# AIM
Your task is to reproduce word for word the lines running from the line containing "Continue the Blender Python script for this scene: part 2, from" to the line containing "f.bone(w(*a), w(*b), ra", inclusive. Nothing else belongs in the answer.

· · · · · · ·

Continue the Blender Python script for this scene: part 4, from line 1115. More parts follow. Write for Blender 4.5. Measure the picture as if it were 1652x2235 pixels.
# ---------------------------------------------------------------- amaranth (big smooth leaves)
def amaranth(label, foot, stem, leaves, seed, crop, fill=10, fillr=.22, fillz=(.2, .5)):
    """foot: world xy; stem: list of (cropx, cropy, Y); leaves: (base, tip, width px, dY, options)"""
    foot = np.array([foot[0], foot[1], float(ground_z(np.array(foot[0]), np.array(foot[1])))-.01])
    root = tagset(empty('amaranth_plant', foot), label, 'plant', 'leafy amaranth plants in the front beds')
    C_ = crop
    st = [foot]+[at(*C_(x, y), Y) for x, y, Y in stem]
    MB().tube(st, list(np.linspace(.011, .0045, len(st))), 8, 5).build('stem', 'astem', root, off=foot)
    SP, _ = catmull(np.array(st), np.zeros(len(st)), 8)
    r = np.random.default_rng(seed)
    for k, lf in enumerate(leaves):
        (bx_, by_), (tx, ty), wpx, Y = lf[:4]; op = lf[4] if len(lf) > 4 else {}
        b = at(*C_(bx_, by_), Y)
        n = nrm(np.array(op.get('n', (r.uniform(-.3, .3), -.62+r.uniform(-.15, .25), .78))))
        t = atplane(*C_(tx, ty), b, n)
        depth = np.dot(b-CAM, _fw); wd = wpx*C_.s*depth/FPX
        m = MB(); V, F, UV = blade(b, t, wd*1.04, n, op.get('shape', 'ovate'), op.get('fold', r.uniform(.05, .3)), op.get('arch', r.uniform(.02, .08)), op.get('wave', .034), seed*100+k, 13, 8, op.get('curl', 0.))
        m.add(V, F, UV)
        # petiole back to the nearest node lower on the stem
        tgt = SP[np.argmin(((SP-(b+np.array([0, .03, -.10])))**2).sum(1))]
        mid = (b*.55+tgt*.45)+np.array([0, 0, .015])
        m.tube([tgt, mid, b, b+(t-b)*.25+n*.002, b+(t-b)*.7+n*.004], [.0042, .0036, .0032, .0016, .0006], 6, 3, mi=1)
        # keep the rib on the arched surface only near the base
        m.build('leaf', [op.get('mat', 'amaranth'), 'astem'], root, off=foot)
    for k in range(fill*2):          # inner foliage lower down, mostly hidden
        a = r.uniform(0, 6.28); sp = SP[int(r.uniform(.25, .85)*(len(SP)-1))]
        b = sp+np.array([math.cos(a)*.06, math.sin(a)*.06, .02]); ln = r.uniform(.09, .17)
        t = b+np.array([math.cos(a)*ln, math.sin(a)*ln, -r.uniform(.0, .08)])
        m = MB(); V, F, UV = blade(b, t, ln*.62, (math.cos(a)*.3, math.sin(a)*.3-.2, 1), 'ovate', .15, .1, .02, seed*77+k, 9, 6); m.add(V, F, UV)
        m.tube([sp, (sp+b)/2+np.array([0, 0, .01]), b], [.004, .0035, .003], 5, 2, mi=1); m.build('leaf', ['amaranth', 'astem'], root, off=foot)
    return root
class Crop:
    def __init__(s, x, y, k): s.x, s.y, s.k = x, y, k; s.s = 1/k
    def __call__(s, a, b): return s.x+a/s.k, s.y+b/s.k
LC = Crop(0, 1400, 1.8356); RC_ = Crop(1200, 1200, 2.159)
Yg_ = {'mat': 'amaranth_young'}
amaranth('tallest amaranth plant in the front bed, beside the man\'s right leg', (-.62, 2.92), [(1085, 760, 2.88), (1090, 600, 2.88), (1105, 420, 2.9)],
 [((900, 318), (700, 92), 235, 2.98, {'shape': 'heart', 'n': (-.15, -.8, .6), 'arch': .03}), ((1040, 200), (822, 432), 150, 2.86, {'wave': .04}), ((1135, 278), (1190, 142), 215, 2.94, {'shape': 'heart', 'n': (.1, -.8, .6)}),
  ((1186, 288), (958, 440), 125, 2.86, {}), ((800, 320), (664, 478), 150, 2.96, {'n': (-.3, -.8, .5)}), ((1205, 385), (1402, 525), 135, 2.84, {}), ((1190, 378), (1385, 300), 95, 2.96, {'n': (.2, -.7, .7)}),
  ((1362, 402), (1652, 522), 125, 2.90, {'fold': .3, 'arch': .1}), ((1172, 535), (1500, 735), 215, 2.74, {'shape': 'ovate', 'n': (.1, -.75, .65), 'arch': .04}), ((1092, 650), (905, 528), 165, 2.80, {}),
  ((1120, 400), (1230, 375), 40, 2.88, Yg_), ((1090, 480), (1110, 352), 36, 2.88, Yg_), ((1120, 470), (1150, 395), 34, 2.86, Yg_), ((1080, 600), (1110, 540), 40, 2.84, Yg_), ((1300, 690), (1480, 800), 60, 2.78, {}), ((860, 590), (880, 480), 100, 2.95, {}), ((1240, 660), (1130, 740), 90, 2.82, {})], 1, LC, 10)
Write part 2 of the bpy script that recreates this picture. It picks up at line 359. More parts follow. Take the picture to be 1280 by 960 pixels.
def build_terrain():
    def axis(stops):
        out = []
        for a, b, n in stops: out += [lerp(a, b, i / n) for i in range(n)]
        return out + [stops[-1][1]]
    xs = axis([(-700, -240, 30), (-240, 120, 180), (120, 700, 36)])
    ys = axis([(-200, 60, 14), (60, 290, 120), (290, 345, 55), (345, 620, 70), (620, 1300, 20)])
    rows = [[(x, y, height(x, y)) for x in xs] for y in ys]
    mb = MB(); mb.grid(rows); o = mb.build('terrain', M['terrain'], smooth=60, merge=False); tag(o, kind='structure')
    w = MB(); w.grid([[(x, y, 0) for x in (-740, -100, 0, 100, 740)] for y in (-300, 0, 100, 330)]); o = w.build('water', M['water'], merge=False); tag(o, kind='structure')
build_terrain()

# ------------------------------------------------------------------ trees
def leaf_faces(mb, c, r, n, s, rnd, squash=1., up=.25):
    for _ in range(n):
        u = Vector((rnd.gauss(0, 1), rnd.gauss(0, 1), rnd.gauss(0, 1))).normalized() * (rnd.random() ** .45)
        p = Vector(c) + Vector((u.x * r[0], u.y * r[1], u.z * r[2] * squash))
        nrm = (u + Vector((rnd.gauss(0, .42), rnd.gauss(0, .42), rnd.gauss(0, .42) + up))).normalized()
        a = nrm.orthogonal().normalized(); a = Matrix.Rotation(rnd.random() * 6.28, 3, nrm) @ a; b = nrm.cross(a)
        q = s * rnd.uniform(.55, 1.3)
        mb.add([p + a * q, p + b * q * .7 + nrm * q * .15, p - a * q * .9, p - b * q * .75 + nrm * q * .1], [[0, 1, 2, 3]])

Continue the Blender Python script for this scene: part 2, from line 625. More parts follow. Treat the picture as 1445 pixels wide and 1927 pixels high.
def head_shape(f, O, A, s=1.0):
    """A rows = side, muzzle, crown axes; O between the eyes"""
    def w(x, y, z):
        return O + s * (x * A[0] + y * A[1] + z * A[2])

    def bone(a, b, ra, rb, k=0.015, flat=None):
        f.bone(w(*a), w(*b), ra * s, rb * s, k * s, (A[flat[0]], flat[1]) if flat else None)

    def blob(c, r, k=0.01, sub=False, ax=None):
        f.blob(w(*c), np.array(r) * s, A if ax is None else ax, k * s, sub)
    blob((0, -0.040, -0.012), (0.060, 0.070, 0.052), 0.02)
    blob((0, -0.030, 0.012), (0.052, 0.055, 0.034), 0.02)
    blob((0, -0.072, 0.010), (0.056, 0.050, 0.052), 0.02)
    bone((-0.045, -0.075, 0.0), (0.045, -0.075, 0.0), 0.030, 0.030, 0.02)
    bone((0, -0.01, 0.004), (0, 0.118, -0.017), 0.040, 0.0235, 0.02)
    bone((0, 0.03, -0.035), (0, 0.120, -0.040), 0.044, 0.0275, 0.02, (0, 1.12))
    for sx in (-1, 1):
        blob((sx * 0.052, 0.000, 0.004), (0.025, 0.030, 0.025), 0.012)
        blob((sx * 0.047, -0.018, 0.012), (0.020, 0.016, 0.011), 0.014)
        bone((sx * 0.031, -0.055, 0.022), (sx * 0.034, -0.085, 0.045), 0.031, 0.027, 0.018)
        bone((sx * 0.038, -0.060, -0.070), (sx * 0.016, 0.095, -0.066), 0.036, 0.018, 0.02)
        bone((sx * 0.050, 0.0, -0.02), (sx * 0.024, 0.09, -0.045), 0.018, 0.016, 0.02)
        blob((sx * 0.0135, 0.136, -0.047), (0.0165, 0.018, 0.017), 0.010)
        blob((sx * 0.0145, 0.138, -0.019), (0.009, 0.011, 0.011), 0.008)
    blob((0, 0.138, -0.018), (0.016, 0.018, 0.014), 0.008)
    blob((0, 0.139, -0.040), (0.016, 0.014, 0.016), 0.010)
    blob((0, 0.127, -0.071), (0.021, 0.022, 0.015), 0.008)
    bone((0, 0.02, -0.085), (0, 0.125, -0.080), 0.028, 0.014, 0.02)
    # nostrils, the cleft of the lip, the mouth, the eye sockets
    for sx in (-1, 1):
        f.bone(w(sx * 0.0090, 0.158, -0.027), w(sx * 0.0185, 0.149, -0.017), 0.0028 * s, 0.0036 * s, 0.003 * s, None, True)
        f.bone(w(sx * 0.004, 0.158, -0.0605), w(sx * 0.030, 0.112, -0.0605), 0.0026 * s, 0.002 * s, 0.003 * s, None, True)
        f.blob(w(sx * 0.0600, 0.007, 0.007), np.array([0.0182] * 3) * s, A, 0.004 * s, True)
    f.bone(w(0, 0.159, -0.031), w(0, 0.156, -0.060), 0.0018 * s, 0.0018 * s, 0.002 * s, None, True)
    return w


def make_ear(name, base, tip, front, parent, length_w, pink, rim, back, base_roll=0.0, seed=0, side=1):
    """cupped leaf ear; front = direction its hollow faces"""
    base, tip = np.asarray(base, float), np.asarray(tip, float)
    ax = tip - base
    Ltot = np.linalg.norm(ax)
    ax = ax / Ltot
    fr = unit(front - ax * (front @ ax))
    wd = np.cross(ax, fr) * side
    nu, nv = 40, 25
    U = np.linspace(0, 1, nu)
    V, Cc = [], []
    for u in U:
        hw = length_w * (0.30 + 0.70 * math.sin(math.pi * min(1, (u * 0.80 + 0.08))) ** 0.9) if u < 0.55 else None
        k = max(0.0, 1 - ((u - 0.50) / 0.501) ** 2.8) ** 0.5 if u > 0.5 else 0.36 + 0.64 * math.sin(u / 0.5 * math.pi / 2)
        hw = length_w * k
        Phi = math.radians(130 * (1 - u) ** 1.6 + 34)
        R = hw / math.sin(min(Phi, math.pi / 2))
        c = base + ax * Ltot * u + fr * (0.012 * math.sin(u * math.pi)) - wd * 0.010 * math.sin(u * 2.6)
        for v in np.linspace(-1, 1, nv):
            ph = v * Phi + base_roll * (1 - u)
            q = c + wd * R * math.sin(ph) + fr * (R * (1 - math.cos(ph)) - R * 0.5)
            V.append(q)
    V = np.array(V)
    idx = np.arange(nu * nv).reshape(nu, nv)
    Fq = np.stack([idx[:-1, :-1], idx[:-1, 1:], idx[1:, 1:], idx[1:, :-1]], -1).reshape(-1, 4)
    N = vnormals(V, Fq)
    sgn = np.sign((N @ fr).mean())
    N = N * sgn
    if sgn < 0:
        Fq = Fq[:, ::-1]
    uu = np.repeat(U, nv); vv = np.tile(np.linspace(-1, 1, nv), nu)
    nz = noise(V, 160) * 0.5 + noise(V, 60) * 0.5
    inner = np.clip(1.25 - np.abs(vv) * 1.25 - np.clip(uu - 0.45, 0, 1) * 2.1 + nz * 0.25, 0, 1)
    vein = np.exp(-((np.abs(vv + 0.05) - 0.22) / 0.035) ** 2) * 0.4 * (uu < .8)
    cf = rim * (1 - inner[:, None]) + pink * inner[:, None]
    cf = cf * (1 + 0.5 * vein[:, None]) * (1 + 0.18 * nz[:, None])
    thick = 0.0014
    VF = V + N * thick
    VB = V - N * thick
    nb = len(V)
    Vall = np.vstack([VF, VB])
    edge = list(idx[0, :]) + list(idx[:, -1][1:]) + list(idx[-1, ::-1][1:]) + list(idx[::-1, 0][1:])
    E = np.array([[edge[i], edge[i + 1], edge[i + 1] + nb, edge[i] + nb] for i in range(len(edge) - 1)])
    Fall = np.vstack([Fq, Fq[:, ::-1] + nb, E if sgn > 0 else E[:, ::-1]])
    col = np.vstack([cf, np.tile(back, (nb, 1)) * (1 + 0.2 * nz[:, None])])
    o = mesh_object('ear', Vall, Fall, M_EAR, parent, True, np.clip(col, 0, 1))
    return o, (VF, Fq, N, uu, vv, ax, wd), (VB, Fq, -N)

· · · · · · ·

# EXERCISE ANSWER
Continue the Blender Python script for this scene: part 2, from line 625. More parts follow. Treat the picture as 1445 pixels wide and 1927 pixels high.
def head_shape(f, O, A, s=1.0):
    """A rows = side, muzzle, crown axes; O between the eyes"""
    def w(x, y, z):
        return O + s * (x * A[0] + y * A[1] + z * A[2])

    def bone(a, b, ra, rb, k=0.015, flat=None):
        f.bone(w(*a), w(*b), ra * s, rb * s, k * s, (A[flat[0]], flat[1]) if flat else None)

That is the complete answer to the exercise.